In his remarks to reporters, Bańka called the project “dangerous and irresponsible,” adding that it “threatens the foundation of clean competition.”

Tygart’s response was scathing. In a statement shared with Athletics Illustrated, he said Bańka’s comments were a “telling smoke screen” meant to divert attention from WADA’s handling of doping cases in China.
“His attempts to smear America and our U.S. Olympic and professional athletes is a desperate attempt to divert attention away from his failure in allowing China to sweep 23 positive tests under the carpet,” Tygart said.
That line refers to the “China 23” scandal, where twenty-three Chinese swimmers tested positive for the banned substance trimetazidine ahead of the Tokyo 2021 Olympics.
WADA accepted China’s explanation that the results came from contaminated food, a decision that outraged USADA and sparked investigations in multiple countries.
The New York Times later reported that several of those athletes went on to win medals at the Games, deepening questions about fairness and transparency.

A New Signing Brings More Scrutiny To the Enhanced Games
Tygart’s latest broadside came just as the Enhanced Games unveiled one of its most provocative announcements yet, the signing of French sprinter Mouhamadou Fall.
The former national champion, currently serving a doping ban that runs until July 2026, became the first French athlete to join the event. In an interview with Le Monde, Fall said he viewed the Games as “a chance to explore the limits of the human body” rather than a rejection of anti-doping rules.
Fall’s decision has drawn fury from France’s anti-doping authorities and sports ministry, which issued a joint statement condemning the Games as a “negation of the sporting spirit and a serious threat to athlete health.”
His signing follows that of American Olympic champion Fred Kerley, who confirmed in September that he would compete in Las Vegas next spring, one of several elite athletes testing the boundaries of the traditional sports system.

The Enhanced Games’ founder, Australian scientist Aron D’Souza, insists the project is about “scientific freedom,” not defiance.

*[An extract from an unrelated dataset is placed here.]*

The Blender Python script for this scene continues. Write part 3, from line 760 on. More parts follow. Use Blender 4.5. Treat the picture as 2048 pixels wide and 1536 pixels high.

Prize money reportedly exceeds $500,000 per event, with million-dollar bonuses for record-breaking performances.
WADA has repeatedly denounced the project, but it remains unclear what, if any, legal tools agencies like USADA have to intervene in a privately funded event outside the Olympic system.
Tygart, for his part, seems less concerned with Las Vegas than with WADA’s leadership itself. His statement ended by emphasizing USADA’s cooperation with FIFA and the International Testing Agency to ensure the 2028 Los Angeles Olympics are “the cleanest on record.”
The subtext was unmistakable, while WADA calls for action against the Enhanced Games, USADA believes the real threat to clean sport lies within the institutions charged with protecting it.
The Enhanced Games may still be more spectacle than substance, but they’ve forced sport’s gatekeepers into open confrontation, one that reveals a growing fracture in the global anti-doping movement.
Whether the Games themselves ever become a legitimate alternative or fade as a provocation, they’ve already achieved something significant, exposing just how fragile consensus around clean sport has become.